The informal talks, launched in early 2026, months before the election, were “essentially about salvaging as much as possible of what would be otherwise lost under Orbán”, said one senior Polish official involved in the process.
But the clock is ticking as Hungary will have to hit its “super milestones” by the end of August to access the first tranche of €10.4bn. About €2.12bn has already been lost permanently.
The Polish officials, granted anonymity to talk about the confidential process, said they hoped swift progress could be made, but told their Hungarian partners “promises will not be enough; they will have to actually change things - and quickly”.
One source said: “There is always a political element to these talks, but there is no way around the fact that their paperwork will need to be in order.”
Magyar’s landslide win and constitutional two-thirds majority in the parliament should make the process smoother than in Poland, where changes were thwarted by looming veto power of opposition presidents, but will still “require work 24/7 to get it done on time,” they said.
While the Hungarian president does not hold similarly far-reaching prerogatives, Magyar has already urged Tamás Sulyok, a close Orbán ally, to resign or face being removed from office as he does not wish to take risks and wants a symbolic break from the regime.
Magyar’s pledge to join the European public prosecutor’s office and investigate the corruption and fraud of Orbán’s 16 years in power is also seen as a key element of the changes. Poland drafted its application to join the EPPO on the first day of new government.
Adam Bodnar, Poland’s justice minister until July last year, said the fact talks were taking place before Magyar’s government was sworn in was not surprising.
“You don’t really wait for day one of the government,” he told the Guardian at his Warsaw office. “We had some relations with the commission essentially for two weeks before the cabinet was formed, so I bet that Magyar’s people are already on the line … wondering how this can be done.”
With the two-third majority, “when they present an action plan, they will be actually able deliver on all of it.
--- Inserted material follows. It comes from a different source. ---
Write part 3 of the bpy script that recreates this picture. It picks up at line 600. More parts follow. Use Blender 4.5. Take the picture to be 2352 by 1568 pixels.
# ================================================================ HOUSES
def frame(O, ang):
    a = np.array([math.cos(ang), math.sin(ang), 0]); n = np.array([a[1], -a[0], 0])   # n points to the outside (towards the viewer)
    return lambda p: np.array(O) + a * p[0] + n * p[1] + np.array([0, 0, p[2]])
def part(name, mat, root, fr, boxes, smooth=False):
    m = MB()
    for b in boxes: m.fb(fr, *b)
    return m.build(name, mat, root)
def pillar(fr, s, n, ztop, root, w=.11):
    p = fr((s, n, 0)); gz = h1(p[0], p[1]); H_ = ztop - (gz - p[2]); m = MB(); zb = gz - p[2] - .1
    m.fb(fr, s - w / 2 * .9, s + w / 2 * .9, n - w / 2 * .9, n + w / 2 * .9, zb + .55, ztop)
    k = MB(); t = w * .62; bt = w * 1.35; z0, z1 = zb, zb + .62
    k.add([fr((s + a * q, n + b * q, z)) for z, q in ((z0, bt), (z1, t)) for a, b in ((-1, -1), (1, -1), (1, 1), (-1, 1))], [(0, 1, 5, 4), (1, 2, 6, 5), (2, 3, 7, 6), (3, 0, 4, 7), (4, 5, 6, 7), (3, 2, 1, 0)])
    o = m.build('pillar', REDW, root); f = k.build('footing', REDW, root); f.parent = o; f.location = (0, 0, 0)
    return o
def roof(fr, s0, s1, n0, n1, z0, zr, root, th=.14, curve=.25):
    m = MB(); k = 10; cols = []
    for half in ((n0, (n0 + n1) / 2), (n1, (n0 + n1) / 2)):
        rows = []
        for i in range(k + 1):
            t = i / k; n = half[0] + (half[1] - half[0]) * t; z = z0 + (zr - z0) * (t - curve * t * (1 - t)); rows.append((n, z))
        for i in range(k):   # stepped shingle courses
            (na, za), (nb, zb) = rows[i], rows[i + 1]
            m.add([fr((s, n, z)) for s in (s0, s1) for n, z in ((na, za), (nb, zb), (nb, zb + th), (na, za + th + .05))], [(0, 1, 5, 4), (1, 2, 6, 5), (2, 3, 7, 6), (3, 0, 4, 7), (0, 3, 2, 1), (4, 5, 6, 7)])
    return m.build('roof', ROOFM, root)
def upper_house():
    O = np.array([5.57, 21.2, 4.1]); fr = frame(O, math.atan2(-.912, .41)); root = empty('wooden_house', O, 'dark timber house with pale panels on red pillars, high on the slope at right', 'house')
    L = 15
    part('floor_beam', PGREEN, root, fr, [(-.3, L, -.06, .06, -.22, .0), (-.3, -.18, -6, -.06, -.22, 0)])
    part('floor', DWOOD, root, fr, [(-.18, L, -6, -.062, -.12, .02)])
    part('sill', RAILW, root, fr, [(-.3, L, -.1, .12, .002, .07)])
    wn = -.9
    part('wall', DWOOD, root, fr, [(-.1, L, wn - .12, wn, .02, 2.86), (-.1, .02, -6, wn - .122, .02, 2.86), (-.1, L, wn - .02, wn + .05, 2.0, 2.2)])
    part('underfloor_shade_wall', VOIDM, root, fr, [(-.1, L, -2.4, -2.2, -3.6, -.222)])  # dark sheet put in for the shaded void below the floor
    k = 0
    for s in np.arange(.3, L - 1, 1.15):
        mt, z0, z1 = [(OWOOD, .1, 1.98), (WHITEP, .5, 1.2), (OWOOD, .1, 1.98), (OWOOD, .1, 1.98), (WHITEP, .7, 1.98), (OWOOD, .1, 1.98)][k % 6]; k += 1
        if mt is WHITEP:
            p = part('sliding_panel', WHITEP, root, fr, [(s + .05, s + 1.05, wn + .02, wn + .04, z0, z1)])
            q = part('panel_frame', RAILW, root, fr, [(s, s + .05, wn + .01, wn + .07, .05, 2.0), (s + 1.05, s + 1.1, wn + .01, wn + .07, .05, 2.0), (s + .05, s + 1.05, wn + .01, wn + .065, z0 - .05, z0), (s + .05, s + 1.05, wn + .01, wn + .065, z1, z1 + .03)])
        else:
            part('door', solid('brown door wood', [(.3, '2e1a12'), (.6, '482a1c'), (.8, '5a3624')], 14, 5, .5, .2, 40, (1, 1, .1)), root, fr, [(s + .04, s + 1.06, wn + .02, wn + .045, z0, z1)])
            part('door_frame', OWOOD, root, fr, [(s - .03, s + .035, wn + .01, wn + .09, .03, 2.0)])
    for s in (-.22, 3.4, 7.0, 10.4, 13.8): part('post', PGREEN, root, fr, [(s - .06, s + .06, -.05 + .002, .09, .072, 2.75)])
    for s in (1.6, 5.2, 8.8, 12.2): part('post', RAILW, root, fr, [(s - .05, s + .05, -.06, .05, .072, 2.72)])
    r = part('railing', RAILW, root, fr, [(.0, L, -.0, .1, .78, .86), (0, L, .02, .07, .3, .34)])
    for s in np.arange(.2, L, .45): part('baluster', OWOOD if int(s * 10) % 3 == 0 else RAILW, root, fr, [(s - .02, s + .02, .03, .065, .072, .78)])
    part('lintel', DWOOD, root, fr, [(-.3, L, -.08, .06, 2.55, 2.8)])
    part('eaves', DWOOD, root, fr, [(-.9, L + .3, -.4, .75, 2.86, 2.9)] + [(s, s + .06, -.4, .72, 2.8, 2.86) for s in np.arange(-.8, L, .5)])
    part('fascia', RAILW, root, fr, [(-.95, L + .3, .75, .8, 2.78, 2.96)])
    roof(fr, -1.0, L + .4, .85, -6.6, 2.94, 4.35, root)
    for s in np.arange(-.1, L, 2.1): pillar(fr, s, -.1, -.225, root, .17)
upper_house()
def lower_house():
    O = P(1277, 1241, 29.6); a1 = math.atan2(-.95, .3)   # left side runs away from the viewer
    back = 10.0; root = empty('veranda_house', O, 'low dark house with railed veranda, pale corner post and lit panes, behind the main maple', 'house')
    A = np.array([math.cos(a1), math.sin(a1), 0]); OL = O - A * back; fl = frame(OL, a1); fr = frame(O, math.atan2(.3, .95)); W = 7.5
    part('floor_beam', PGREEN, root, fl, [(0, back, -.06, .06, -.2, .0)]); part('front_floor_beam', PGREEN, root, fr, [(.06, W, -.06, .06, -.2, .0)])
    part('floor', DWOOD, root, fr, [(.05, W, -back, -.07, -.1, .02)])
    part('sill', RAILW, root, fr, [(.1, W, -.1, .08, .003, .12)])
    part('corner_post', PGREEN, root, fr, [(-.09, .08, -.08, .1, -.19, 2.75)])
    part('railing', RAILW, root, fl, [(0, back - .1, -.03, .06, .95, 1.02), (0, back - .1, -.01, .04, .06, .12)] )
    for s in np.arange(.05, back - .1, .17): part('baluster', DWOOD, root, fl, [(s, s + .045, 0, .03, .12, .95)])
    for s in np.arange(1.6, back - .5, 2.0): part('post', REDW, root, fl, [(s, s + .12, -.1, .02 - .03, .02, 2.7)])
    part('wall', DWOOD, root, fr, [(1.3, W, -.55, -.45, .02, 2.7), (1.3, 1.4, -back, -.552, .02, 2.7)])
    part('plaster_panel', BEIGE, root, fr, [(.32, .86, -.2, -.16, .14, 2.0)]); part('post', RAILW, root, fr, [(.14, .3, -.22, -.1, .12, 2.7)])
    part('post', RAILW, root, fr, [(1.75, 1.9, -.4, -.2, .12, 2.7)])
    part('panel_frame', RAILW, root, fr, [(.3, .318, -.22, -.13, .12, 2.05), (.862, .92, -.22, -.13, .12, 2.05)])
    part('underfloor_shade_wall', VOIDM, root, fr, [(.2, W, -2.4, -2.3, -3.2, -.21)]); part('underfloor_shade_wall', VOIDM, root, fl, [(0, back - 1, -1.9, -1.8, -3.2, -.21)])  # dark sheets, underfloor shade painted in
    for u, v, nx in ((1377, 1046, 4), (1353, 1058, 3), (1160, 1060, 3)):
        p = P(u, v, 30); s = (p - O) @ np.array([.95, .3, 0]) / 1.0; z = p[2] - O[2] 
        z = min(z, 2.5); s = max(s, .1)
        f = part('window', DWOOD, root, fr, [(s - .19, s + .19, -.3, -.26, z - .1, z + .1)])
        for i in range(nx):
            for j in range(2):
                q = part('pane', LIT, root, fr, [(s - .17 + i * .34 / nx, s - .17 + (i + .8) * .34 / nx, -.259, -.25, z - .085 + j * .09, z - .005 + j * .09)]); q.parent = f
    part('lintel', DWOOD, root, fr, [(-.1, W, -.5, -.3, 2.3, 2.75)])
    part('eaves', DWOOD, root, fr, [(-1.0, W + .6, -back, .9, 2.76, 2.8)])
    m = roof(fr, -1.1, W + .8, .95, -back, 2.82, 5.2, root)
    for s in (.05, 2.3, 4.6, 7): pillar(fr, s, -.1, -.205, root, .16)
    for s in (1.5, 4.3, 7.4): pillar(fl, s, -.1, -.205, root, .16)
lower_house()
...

We could not … and that is why we are left to look for sometimes quite acrobatic solutions.”
But some of Poland’s problems could still be relevant to Hungary as officials sought to overhaul systems rife with illiberalism, Bodnar said.
“You can reform institutions, put in new judges, or hold competitions for top jobs, but in the end there still will be people who have been part of the system for these 16 years and cannot be replaced overnight,” he said. “So there is always a question of what effect [the Orbán era] will have on the mentality of state officials, prosecutors and judges.”